As 2015 wide receiver Auden Tate sat flanked by his parents in the principal’s conference room at Wharton High School for his commitment ceremony Tuesday, his mother Nicki admitted to the crowd of people that spilled out into the hallway that she didn’t think the day would ever come.
It was just four years ago that her son — who had always been a small child — tried out for the Dutch Fork Middle School football team and was cut.
“I was like, ‘Well, baby, maybe you’ll try a different sport,’ ” Nicki Tate recalled.
But for Auden Tate, that moment only made him want it more.
“It made me real hungry,” he said.
In the years since, Tate went from being a kid his middle school team didn’t want to a four-star recruit with offers from 20 Division I football programs. And Tuesday morning, in front of a crowd of more than 60 crammed into the small room in the school’s front office, Tate announced his commitment to Florida State, peeling off his T-shirt to show one from the defending national championship underneath.
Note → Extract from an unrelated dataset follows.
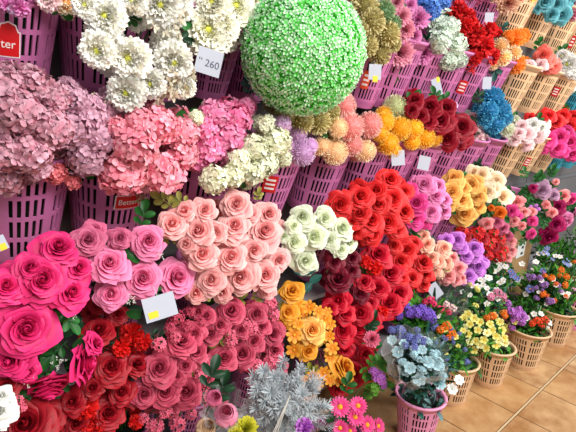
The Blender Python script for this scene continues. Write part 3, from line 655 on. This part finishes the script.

Tate, who still plans to take official visits to Florida State and Michigan this fall, said his decision came down to the Seminoles or Maryland — making him one of several top recruits in the Tampa Bay area considering the Terrapins.
In the end, Tate said it was interactions with strength and condition coach Vic Viloria that helped him make up his mind. Viloria, he said, didn’t fill his head with what could be empty promises; all he guaranteed him was an opportunity to compete for a spot on the field.
With numbers like he put up last season for the Wildcats, that’s exactly what Tate could do in Tallahassee. The 6-foot-4, 195-pound junior had 49 receptions for 815 yards and five touchdowns in 2013. And despite Wharton bringing in two new young quarterbacks this season, Tate said he doesn’t expect his output to change.
“They’re going to progress a lot, so it’s my job to help them feel comfortable in the offense,” he said. “But I feel like they know what they’re doing.”